Kremlin’e göre Kuzey Kore lideri Kim Jong-un ‘un önümüzdeki aylarda Rusya’yı ziyaret etmesi bekleniyor. 9 Mayıs’taki Zafer Günü töreni için Moskova’daki Kızıl Meydan’da Çinli ve Rus mevkidaşlarıyla bir araya gelebileceği yönünde söylentiler de var.

Uzmanlar, Kim’in Devlet Başkanları Xi Jinping ve Vladimir Putin ile birlikte podyuma çıkması halinde, üç liderin ilk kez kamuoyu önünde bir araya geleceğini ve bunun ABD baskısına karşı güçlü bir dayanışma ve meydan okuma sinyali olacağını söyledi.

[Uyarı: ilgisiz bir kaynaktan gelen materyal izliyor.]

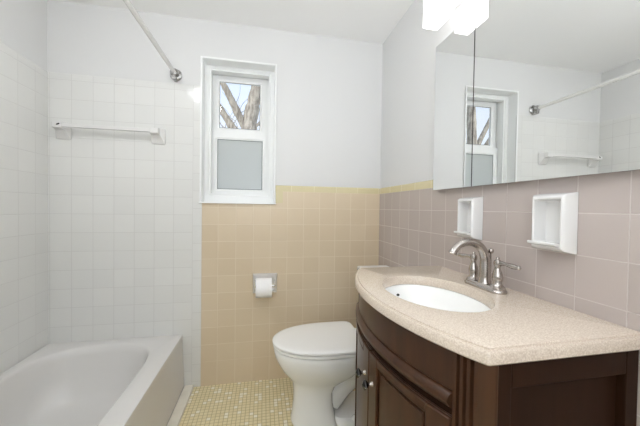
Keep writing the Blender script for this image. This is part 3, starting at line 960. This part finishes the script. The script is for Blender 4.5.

Kremlin, Xi’nin önümüzdeki ayın başlarında, Sovyetler Birliği’nin İkinci Dünya Savaşı’nda Nazilere karşı zaferinin 80. yıldönümü münasebetiyle 9 Mayıs’ta düzenlenecek tören için Moskova’yı ziyaret edeceğini açıkladı.

Moskova’nın resmi Tass haber ajansına göre ise, Rusya Dışişleri Bakan Yardımcısı Andrey Rudenko geçen ayın sonlarında yaptığı açıklamada Kim’in Rusya’ya yapması beklenen ziyaret için hazırlıkların halihazırda devam ettiğini söyledi.

Putin geçen yıl haziran ayında Pyongyang’a yaptığı nadir bir gezi sırasında Kim’i Moskova’yı ziyaret etmeye davet etmişti. Rusya Güvenlik Konseyi Sekreteri Sergei Şoygu da 21 Mart’ta Pyongyang’da Kim ile bir araya geldi ve Kuzey Kore liderine Putin’in mesajını iletti.

Üç gün sonra Kremlin sözcüsü Dmitry Peskov, Kim’in Rusya’yı ziyaret etmek için “geçerli” bir davet aldığını ve diplomatik kanallar aracılığıyla koordinasyonun devam ettiğini söyledi. Ancak Putin’in üst düzey güvenlik yardımcısı Şoygu’nun Kim’e yeni bir davet gönderip göndermediğini teyit etmekten kaçındı ve ekledi: “Henüz resmi bir açıklama yapmaya hazır değiliz.”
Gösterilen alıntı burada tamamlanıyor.